Lazarsfeld contacted the Psychological Corporation, a non-profit organization devoted to bringing the techniques of applied psychology to business, and proposed a number of projects that were rejected as not having enough commercial value or being too involved.

He also helped John Jenkins, an applied psychologist at Cornell University, translate an introduction to statistics Lazarsfeld had written for his students in Vienna (Say It With Figures).

1935

Finally, he pursued research into the ideas presented in the widely read "The Art of Asking Why" (1935), which explained Lazarsfeld's concept of "reason analysis".

At the end of the fellowship in 1935, with a return to Vienna made untenable by the political climate, Lazarsfeld decided to remain in America, and secured an appointment as the director of student relief work for the National Youth Administration, headquartered at the University of Newark (now, the Newark campus of Rutgers University).

A year later, he established an institute in Newark along the lines of his Vienna Research Center, institutionalizing the marginal field of opinion research that Lazarsfeld felt was his most important contribution.

Lazarsfeld saw his institute as an important bridge between European and American models of research, and was willing to place the future of his institutes before his personal career.

For example, in order to make the Newark Center seem to have a larger staff, Lazarsfeld published under a pseudonym.

The Newark Center was clearly successful in generating interest in both empirical studies and in Lazarsfeld as a research manager.

The research carried on at the center between 1935 and 1937 (including research for the Mirra Komarovsky book The Unemployed Man and His Family) demonstrated that empirical research could be of help and of interest to both business and academia.

Under "Administrative Research", as he called his framework, a large, expert staff worked at a research center, deploying a battery of social-scientific investigative methodsmass market surveys, statistical analysis of data, focus group work, etc.to solve specific problems for specific clients.

Funding came not only from the university, but also from commercial clients who contracted out research projects.

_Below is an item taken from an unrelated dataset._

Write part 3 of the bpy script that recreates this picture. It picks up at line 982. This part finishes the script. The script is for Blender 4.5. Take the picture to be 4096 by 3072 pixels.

This produced studies such as two long reports to the dairy industry on factors influencing the consumption of milk; and a questionnaire to let people assess whether they shop too much (for Cosmopolitan magazine).

While at Newark, Lazarsfeld was appointed head of the Princeton Office of the Radio Research Project, which was later moved to Columbia.

1937

In 1937, he first tried to have the project moved to Newark, and when that request was turned down, split his time between the project and his institute in Newark.

He feared (correctly, perhaps) that the institute would fail without his management.

1939

At the Project, Lazarsfeld expanded the aims postulated by the assistant directors, Hadley Cantril and Frank Stanton, and in a special issue of the Journal of Applied Psychology in February 1939, edited by Lazarsfeld, he tied together some of the varied research the Project was engaged in.

But in the spring of 1939, the Rockefeller foundation officers were still unconvinced and "required more solid evidence of achievement" before they would renew funding.

The result was Radio and the Printed Page.

These two publications did much to consolidate and define the field of communication.

After a falling out with Cantril, which may have been financial in nature, the Radio Research Project moved to Columbia University, where it grew into the acclaimed Bureau for Social Research.

1940

At Columbia, the direction of research leaned toward voting, and a study of the November 1940 vote was published as The People's Choice, a book that had a substantial effect on the nature of political research.

During the 1940s, mass communication entrenched itself as a field in its own right.

Lazarsfeld's interest in the persuasive elements of mass media became a topic of great importance during the Second World War and this resulted in increased attention, and funding, for communication research.

1950

By the 1950s, there were increased concerns about the power of the mass media, and with Elihu Katz, Lazarsfeld published Personal Influence, which propounded the theory of a two-step flow of communication, opinion leadership, and of community as filters for the mass media.

1969

Lazarsfeld felt this publication was necessary because "no central theory was visible, and we began hearing rumors that important people questioned whether we knew what we were doing" (Lazarsfeld, 1969).